Trump Orders Review Of Clean Water Rule Opposed By Farm Groups

Feb 28, 2017

Then-administrator of the Environmental Protection Agency Gina McCarthy visits a Missouri farm in 2014 to highlight the Clean Water Rule.
Credit Kristofor Husted / Harvest Public Media

President Donald Trump issued an executive order Tuesday directing the Environmental Protection Agency to revise a controversial environmental rule opposed by many Midwest farm groups.

Trump ordered new EPA administrator Scott Pruitt to formally revise the Obama Administration’s 2015 Clean Water Rule, also known as the Waters of the U.S. Rule, which was meant to explain which rivers, streams and creeks are subject to regulation by the EPA.

The EPA used the Clean Water Rule wants to clarify a portion of the Clean Water Act to give the agency more control over millions of acres of wetlands and streams.
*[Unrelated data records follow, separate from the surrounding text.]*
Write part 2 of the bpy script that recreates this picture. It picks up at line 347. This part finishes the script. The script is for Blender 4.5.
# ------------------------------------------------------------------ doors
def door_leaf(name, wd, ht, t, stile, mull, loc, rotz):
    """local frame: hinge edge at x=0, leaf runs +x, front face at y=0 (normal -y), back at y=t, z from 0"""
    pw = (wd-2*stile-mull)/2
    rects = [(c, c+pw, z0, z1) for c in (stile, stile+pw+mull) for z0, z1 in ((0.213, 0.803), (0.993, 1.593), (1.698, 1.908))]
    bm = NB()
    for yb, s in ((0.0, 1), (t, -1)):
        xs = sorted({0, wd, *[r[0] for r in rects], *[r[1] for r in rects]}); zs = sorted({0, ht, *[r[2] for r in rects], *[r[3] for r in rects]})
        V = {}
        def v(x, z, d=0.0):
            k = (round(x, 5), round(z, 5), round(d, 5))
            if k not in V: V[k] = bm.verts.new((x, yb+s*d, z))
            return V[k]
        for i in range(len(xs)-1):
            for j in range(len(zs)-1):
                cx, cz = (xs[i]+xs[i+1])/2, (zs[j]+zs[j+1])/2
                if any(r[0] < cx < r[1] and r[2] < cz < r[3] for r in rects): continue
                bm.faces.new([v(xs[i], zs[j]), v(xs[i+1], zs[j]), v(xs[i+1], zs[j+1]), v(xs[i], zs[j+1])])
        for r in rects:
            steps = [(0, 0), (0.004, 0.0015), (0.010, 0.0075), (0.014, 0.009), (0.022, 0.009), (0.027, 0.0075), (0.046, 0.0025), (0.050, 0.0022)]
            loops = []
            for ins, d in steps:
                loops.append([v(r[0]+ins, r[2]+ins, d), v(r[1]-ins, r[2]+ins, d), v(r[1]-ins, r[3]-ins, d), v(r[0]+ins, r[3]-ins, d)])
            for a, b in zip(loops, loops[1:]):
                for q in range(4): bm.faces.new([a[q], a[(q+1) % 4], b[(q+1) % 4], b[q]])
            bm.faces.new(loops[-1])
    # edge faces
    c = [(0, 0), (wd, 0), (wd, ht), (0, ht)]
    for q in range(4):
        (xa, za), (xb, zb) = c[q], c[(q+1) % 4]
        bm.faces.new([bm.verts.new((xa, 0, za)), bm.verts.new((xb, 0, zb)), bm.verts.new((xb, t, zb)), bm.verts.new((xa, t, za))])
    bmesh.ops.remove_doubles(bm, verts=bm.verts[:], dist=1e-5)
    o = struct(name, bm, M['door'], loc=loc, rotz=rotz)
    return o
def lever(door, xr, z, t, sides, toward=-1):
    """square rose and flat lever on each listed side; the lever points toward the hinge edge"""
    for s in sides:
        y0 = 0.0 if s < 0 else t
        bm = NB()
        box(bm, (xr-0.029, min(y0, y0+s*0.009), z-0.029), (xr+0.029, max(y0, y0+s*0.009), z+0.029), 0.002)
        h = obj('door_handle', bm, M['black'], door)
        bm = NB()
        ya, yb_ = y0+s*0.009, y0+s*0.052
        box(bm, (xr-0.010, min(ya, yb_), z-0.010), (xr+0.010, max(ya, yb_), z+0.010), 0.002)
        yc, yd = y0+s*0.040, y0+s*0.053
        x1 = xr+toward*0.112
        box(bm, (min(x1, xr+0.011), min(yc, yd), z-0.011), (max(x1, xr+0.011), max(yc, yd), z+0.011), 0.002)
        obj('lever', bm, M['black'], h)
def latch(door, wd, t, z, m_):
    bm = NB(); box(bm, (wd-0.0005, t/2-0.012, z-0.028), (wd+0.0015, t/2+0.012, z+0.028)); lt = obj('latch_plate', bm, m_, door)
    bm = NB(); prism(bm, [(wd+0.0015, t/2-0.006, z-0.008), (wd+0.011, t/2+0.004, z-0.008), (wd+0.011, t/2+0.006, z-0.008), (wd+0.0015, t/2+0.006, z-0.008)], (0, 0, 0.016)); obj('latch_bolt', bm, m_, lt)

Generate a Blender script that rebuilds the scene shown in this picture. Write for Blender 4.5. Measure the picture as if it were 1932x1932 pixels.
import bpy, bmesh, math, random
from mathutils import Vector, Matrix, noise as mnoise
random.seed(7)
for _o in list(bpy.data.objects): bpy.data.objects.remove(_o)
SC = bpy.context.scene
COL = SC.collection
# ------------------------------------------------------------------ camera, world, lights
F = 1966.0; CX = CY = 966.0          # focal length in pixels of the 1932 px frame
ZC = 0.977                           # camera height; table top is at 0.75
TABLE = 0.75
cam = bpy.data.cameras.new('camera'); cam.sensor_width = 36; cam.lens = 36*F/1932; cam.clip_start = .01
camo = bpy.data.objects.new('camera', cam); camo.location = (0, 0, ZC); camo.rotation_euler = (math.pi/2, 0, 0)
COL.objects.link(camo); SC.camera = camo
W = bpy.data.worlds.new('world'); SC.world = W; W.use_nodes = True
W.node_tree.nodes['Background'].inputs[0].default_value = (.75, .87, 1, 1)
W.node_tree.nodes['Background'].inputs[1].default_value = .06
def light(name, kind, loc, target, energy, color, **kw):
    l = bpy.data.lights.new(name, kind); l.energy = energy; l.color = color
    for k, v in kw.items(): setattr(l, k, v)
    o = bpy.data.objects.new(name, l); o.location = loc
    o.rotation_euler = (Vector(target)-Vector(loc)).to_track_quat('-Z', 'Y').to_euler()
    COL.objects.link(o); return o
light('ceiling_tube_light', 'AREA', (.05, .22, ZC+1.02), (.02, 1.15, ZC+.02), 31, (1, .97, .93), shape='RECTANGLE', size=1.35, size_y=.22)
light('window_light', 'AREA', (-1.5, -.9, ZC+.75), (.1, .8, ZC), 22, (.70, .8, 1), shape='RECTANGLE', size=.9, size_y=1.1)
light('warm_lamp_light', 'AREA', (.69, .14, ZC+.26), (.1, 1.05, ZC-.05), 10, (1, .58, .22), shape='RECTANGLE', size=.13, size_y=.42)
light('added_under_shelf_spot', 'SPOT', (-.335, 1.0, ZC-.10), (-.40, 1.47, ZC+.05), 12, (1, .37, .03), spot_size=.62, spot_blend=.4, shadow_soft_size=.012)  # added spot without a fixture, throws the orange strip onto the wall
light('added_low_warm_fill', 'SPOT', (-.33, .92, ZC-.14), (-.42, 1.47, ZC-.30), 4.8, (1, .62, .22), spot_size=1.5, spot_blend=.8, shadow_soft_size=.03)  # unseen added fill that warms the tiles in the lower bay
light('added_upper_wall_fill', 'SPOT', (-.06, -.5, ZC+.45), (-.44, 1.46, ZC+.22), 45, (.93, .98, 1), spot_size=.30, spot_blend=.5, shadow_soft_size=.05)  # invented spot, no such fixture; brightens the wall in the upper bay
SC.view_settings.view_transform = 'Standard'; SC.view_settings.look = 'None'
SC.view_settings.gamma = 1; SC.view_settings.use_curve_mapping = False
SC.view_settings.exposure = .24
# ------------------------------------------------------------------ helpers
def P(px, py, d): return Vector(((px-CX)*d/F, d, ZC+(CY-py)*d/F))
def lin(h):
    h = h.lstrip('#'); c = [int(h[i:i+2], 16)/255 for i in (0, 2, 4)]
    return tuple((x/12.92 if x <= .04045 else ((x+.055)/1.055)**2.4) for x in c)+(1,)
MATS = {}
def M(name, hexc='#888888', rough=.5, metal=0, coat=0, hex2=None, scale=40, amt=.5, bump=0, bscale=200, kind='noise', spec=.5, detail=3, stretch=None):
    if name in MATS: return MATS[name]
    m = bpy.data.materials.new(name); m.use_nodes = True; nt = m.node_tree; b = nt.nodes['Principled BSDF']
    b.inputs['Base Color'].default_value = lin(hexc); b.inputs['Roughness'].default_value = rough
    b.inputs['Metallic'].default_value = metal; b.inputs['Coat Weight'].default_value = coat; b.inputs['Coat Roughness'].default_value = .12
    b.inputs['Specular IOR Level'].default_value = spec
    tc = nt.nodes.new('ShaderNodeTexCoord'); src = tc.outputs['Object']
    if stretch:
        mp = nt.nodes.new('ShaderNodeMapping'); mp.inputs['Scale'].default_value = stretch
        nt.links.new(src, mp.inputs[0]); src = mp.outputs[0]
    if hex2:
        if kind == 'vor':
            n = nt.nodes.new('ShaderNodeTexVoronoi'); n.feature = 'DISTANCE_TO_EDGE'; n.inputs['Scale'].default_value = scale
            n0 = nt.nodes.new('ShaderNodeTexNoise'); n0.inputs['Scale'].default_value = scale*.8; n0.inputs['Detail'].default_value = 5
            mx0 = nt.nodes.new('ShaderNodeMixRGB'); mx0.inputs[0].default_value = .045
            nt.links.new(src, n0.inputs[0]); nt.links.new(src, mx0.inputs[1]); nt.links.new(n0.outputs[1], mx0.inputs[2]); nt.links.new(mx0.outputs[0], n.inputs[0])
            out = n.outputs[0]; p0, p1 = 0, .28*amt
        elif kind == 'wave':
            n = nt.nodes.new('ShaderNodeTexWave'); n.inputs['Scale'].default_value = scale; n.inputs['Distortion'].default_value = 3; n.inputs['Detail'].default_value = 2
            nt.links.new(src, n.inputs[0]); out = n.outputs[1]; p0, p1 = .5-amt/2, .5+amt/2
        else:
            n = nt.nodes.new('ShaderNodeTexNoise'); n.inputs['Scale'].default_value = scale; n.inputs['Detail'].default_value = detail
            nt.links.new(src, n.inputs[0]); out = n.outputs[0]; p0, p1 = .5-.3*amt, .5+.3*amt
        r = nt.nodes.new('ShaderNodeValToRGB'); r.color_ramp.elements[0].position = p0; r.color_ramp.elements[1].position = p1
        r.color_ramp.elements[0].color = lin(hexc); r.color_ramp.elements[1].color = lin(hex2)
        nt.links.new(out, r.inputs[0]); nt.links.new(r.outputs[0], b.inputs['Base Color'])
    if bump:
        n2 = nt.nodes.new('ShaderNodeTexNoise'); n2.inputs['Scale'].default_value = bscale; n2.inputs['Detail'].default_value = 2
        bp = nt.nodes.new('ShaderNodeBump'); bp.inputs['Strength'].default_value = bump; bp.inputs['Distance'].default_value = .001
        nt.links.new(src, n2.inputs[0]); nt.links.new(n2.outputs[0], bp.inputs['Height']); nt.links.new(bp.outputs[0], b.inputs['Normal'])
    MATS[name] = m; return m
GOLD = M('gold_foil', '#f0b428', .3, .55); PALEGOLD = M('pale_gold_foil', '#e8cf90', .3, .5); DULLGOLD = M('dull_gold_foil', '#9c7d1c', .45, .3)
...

The agency spent months trying to sell the regulations to farmers, but many did not bite.

The American Farm Bureau Federation and its many state-level counterparts pushed to change the rule, along with other farm groups, saying it was a federal overreach onto farmers’ land and contending that the rule would allow the agency to dictate how farmers use certain bodies of water on farmland.

“We think it’s an opportunity for EPA to listen to farmers and look at the fine print of the regulation that the Obama Administration did and then, ultimately, to get it right -- to get something that works for the environment and for farmers,” says Don Parrish, senior director of regulatory relations at the AFBF.

Many environmental groups, however, say the rule is necessary to combat water pollution, especially water pollution caused by farms and ranches.

“The problem is going to be there,” says Craig Cox of the Environmental Working Group, which supported the rule. “The problem is going to get worse. The problem is going to cry out for a solution.”

Trump on his own can’t repeal the rule. The executive order directs the new EPA administrator to revise it, which could take years.

Parrish says U.S. farmers will likely see Pruitt and the EPA working more with state agencies to set up state water regulations.

“We look at this as the first step of many that are going to have to take place in this area,” Parrish says.